● WORK REQUIRED: Transcribe the listing exactly, leaving out every picture.

(begin)

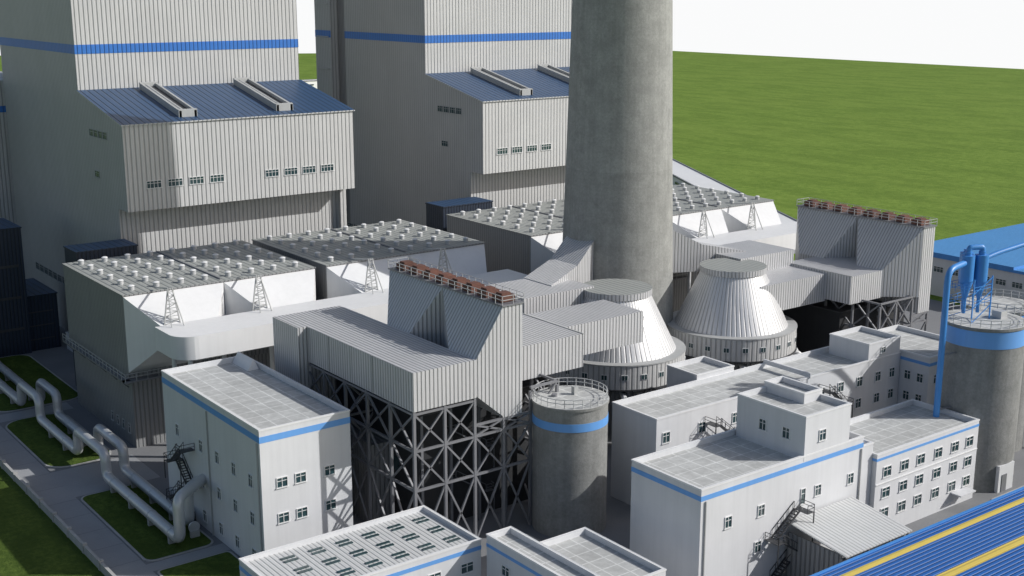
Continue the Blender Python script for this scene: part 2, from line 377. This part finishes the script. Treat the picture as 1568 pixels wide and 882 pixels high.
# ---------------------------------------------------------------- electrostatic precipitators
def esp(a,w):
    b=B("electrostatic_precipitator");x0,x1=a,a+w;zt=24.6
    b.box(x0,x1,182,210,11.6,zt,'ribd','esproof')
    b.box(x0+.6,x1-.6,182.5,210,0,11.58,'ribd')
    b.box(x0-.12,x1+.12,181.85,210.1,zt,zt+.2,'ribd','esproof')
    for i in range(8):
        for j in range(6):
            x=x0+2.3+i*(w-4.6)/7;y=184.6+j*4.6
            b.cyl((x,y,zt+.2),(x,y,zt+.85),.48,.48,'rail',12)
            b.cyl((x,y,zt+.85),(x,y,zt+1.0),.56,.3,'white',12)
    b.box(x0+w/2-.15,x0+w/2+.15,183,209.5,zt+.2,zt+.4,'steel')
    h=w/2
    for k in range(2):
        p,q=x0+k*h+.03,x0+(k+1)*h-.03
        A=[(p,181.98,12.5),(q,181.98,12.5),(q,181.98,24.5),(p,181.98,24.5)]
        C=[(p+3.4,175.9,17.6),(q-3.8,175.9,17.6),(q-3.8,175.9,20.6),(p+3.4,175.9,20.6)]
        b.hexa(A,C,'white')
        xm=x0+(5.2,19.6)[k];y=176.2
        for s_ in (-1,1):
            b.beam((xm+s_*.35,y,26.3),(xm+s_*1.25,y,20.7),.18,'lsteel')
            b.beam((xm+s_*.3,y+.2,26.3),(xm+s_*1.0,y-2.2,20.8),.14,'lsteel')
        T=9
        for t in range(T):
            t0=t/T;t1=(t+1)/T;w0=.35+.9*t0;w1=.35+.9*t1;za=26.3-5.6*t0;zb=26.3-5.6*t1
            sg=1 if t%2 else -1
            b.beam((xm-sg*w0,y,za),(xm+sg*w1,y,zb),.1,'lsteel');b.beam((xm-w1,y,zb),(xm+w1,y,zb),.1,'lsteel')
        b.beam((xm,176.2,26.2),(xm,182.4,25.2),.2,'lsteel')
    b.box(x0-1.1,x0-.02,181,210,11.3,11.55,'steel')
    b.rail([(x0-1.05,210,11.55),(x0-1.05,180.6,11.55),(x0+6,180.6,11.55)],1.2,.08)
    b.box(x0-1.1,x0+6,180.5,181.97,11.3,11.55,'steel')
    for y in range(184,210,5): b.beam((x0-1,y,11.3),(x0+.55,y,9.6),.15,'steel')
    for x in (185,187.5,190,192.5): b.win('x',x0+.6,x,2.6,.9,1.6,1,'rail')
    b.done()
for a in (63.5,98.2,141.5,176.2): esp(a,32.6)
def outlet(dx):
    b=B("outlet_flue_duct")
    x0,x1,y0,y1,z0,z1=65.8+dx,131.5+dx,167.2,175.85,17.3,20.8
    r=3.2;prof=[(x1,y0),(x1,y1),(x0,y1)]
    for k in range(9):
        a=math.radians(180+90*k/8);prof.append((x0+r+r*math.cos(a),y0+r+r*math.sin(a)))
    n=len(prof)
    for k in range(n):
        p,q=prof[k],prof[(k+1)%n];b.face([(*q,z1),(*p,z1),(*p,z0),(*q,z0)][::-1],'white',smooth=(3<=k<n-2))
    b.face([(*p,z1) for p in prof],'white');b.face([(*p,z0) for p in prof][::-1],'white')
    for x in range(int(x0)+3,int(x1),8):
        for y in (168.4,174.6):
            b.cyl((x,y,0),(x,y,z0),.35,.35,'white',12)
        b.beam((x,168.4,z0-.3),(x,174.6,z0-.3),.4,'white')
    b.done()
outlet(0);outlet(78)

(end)

● TASK RESULT:
Continue the Blender Python script for this scene: part 2, from line 377. This part finishes the script. Treat the picture as 1568 pixels wide and 882 pixels high.
# ---------------------------------------------------------------- electrostatic precipitators
def esp(a,w):
    b=B("electrostatic_precipitator");x0,x1=a,a+w;zt=24.6
    b.box(x0,x1,182,210,11.6,zt,'ribd','esproof')
    b.box(x0+.6,x1-.6,182.5,210,0,11.58,'ribd')
    b.box(x0-.12,x1+.12,181.85,210.1,zt,zt+.2,'ribd','esproof')
    for i in range(8):
        for j in range(6):
            x=x0+2.3+i*(w-4.6)/7;y=184.6+j*4.6
            b.cyl((x,y,zt+.2),(x,y,zt+.85),.48,.48,'rail',12)
            b.cyl((x,y,zt+.85),(x,y,zt+1.0),.56,.3,'white',12)
    b.box(x0+w/2-.15,x0+w/2+.15,183,209.5,zt+.2,zt+.4,'steel')
    h=w/2
    for k in range(2):
        p,q=x0+k*h+.03,x0+(k+1)*h-.03
        A=[(p,181.98,12.5),(q,181.98,12.5),(q,181.98,24.5),(p,181.98,24.5)]
        C=[(p+3.4,175.9,17.6),(q-3.8,175.9,17.6),(q-3.8,175.9,20.6),(p+3.4,175.9,20.6)]
        b.hexa(A,C,'white')
        xm=x0+(5.2,19.6)[k];y=176.2
        for s_ in (-1,1):
            b.beam((xm+s_*.35,y,26.3),(xm+s_*1.25,y,20.7),.18,'lsteel')
            b.beam((xm+s_*.3,y+.2,26.3),(xm+s_*1.0,y-2.2,20.8),.14,'lsteel')
        T=9
        for t in range(T):
            t0=t/T;t1=(t+1)/T;w0=.35+.9*t0;w1=.35+.9*t1;za=26.3-5.6*t0;zb=26.3-5.6*t1
            sg=1 if t%2 else -1
            b.beam((xm-sg*w0,y,za),(xm+sg*w1,y,zb),.1,'lsteel');b.beam((xm-w1,y,zb),(xm+w1,y,zb),.1,'lsteel')
        b.beam((xm,176.2,26.2),(xm,182.4,25.2),.2,'lsteel')
    b.box(x0-1.1,x0-.02,181,210,11.3,11.55,'steel')
    b.rail([(x0-1.05,210,11.55),(x0-1.05,180.6,11.55),(x0+6,180.6,11.55)],1.2,.08)
    b.box(x0-1.1,x0+6,180.5,181.97,11.3,11.55,'steel')
    for y in range(184,210,5): b.beam((x0-1,y,11.3),(x0+.55,y,9.6),.15,'steel')
    for x in (185,187.5,190,192.5): b.win('x',x0+.6,x,2.6,.9,1.6,1,'rail')
    b.done()
for a in (63.5,98.2,141.5,176.2): esp(a,32.6)
def outlet(dx):
    b=B("outlet_flue_duct")
    x0,x1,y0,y1,z0,z1=65.8+dx,131.5+dx,167.2,175.85,17.3,20.8
    r=3.2;prof=[(x1,y0),(x1,y1),(x0,y1)]
    for k in range(9):
        a=math.radians(180+90*k/8);prof.append((x0+r+r*math.cos(a),y0+r+r*math.sin(a)))
    n=len(prof)
    for k in range(n):
        p,q=prof[k],prof[(k+1)%n];b.face([(*q,z1),(*p,z1),(*p,z0),(*q,z0)][::-1],'white',smooth=(3<=k<n-2))
    b.face([(*p,z1) for p in prof],'white');b.face([(*p,z0) for p in prof][::-1],'white')
    for x in range(int(x0)+3,int(x1),8):
        for y in (168.4,174.6):
            b.cyl((x,y,0),(x,y,z0),.35,.35,'white',12)
        b.beam((x,168.4,z0-.3),(x,174.6,z0-.3),.4,'white')
    b.done()
outlet(0);outlet(78)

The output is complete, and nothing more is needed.